His first mainstream feature was “Kabul Express,” an action film set in Afghanistan with some comedy scenes but no songs. It was still considered Bollywood because of its marquee-level stars. His next film, “New York,” was about three Hindi-speaking friends living in New York City during the Sept. 11, 2001 attacks and how one becomes a terrorist suspect. It contains torture and bombs and Indian FBI agents, but also songs, lighthearted elements, and a love triangle.

“Normally, Bollywood doesn’t do politics,” Kabir says, and while he thinks the industry has become more adventurous there’s still a ways to go.

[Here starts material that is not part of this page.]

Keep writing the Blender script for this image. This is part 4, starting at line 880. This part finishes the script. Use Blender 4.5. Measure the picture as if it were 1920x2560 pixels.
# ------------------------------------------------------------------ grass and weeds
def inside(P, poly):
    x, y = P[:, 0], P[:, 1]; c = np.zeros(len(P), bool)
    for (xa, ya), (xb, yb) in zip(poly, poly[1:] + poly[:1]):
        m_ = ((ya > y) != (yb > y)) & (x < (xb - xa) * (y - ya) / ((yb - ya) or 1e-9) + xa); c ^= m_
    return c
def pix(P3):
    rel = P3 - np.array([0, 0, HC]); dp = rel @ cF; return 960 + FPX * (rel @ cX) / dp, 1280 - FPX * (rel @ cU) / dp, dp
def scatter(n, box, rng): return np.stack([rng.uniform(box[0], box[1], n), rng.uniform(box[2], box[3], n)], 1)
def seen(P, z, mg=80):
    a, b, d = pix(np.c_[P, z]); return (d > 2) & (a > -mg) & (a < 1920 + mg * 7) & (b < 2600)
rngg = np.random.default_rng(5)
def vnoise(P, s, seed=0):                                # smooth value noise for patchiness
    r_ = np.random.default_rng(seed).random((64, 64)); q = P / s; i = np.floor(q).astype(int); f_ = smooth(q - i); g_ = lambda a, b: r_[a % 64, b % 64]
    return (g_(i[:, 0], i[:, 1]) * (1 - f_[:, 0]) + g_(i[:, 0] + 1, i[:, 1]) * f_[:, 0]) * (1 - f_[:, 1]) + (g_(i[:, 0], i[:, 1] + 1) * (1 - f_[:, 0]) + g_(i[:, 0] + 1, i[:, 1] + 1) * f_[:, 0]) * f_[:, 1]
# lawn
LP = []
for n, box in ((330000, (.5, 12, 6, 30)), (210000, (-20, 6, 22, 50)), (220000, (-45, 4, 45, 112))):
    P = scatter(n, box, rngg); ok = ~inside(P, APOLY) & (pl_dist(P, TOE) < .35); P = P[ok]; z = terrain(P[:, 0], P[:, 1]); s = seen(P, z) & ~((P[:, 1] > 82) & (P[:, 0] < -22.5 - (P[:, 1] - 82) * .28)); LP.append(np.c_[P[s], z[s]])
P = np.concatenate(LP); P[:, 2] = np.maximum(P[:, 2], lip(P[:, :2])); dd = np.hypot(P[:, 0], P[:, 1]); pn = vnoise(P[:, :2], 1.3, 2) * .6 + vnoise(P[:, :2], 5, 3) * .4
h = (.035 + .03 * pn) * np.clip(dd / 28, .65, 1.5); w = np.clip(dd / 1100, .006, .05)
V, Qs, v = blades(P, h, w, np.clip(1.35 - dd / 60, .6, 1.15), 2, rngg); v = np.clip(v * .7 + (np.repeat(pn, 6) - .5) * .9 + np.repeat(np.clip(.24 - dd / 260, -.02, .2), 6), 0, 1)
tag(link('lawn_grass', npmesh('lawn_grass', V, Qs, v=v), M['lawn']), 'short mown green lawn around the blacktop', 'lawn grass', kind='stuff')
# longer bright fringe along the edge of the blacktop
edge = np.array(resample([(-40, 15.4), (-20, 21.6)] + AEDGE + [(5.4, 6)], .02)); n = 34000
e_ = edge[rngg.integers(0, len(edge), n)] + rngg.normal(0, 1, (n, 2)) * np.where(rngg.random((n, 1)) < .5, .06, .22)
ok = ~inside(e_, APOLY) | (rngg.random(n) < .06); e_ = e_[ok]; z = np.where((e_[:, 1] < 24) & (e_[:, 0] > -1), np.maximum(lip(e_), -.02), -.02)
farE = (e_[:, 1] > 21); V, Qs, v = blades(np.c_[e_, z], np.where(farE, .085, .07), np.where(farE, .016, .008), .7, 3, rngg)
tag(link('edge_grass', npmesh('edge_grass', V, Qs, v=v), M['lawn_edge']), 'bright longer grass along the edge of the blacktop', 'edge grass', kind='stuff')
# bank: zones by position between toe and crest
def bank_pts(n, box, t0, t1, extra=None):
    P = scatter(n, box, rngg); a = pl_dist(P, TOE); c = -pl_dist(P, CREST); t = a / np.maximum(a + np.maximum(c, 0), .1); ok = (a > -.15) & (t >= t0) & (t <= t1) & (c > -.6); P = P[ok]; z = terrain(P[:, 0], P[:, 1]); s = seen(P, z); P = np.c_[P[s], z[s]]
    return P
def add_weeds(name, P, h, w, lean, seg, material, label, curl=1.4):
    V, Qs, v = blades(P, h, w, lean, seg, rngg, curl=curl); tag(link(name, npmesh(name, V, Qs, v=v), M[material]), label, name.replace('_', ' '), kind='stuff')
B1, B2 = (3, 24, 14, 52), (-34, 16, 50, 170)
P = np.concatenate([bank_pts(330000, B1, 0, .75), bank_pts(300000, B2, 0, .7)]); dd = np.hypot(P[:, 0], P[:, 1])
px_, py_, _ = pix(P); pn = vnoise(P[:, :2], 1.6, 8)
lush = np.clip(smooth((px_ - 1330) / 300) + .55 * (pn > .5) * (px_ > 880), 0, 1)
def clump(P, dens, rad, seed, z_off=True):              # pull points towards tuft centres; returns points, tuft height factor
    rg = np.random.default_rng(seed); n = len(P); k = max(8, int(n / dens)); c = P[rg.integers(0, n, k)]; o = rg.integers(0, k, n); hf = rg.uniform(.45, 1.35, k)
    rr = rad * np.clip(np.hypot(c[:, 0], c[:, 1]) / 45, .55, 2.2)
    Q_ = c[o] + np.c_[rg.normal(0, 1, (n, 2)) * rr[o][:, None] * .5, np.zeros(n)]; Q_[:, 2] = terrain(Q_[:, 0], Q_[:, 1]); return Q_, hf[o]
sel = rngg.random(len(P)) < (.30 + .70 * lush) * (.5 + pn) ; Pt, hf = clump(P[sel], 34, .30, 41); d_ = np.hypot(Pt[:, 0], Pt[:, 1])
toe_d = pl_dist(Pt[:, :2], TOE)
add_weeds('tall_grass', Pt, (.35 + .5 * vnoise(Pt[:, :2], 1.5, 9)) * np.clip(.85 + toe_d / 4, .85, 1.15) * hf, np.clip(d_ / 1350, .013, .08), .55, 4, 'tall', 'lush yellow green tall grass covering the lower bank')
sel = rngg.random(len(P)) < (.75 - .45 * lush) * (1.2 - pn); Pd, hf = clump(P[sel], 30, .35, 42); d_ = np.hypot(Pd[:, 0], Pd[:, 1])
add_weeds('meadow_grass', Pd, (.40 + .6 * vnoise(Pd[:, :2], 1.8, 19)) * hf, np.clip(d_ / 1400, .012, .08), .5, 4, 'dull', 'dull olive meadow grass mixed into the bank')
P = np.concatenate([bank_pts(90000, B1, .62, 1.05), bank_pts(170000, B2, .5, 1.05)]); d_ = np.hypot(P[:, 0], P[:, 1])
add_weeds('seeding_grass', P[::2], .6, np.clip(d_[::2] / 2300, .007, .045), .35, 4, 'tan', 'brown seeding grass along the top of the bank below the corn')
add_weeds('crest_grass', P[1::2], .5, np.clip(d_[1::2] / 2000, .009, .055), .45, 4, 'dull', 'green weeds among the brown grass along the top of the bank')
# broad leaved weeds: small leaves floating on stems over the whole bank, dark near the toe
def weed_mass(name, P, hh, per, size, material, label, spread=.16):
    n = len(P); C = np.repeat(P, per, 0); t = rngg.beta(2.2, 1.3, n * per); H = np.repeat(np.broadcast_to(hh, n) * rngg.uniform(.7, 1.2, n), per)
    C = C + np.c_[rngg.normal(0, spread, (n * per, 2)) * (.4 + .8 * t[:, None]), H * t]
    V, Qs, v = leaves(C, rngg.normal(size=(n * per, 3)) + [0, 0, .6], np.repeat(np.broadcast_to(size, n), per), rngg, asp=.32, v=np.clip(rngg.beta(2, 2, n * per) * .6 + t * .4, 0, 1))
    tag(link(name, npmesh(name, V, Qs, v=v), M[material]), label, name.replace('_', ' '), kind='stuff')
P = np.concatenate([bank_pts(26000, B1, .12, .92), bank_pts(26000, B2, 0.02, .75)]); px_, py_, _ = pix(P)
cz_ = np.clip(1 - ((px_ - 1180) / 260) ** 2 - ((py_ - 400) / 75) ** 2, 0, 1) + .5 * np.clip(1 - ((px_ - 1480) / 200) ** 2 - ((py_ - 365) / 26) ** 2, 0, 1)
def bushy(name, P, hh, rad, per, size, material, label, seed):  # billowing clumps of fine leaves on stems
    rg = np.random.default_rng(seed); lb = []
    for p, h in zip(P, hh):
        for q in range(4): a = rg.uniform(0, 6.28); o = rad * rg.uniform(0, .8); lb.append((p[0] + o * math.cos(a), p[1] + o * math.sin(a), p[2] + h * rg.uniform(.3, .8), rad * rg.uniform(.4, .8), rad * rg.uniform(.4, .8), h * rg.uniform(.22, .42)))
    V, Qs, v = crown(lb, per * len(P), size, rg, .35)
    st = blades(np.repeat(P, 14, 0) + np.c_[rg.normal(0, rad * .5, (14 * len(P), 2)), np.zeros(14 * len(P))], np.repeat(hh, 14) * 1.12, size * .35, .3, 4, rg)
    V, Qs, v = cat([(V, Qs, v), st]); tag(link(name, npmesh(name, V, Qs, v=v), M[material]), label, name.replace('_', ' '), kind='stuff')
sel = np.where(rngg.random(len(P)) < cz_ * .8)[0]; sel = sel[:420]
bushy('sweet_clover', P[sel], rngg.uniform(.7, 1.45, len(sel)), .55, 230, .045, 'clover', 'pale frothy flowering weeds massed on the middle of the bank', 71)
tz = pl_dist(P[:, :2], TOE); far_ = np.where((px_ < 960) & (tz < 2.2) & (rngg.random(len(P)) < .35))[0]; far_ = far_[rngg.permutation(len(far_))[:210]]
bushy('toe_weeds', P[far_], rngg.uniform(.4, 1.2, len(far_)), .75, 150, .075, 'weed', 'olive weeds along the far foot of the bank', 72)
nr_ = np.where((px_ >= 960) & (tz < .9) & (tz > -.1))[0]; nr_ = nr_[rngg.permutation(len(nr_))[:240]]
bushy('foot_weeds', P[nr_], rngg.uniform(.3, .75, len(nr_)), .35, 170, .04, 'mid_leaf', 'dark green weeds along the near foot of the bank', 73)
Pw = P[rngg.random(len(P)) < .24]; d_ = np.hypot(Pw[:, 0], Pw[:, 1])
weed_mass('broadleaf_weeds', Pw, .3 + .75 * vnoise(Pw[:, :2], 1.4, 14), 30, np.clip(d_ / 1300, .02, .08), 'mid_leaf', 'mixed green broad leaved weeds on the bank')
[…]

In classic masala movies, for instance, Muslim characters were either sidekicks or bad guys. He wants to make films in which “characters have Muslim names (like Khan) but no special reference is made to them of being Muslim.”

Farah, whose father directed “B-grade action movies in the ’60s,” thinks the changes mentioned by Kabir affect only a small part of the business. “The indie and art sectors, what we call ‘parallel cinema’ in Bollywood, are doing well now in India,” she says. “They can make a lot of money at the multiplexes. But those movies don’t cater to the whole of India, which is vast.

Most of the country is illiterate, so you can’t give them something that goes over their heads.” Maybe one “socially relevant” Bollywood film makes any money in a given year. “Multiplex ticket prices are higher than those for single-screen theaters, which is where the masses go,” she says. “They want song-and-dance, glamorous girls, good-versus-evil. They want to go home feeling entertained.”

“Om Shanti Om” was seen as a movie that bridged the gap between the multiplex audience and the “single screen culture.” Basically a parody of (or, as Farah prefers, an “homage” to) classic masala films, it features a clever two-part structure, one taking place in 1977, the other in 2007, about two film actors, one a huge star the other a bumbling novice, who fall in love in the first part and are then reincarnated in the second with their roles reversed. This premise allowed Farah to stage a huge production number for each part with the biggest stars from their respective eras. “The multiplex audience totally got it,” she says. “It received great reviews, but the taxi drivers loved it, too.”

If Japan’s interest in Bollywood turns out to be more than a fad, producers will be happy to film here. Kabir is developing a script about the Indian Army’s alliance with the Japanese military during World War II to fight the former’s colonial masters, the British. But even if the movie doesn’t require Japan locations, Panesar says it doesn’t mean they can’t shoot in Japan. He has been in contact with regional film commissions in the Kansai region to discuss such possibilities, since a requirement of modern Bollywood is foreign settings, no matter how gratuitous. “Ek Tha Tiger” had six. “We used Trinity College in Dublin,” says Panesar, “but it just as easily could have been a school in Tokyo.”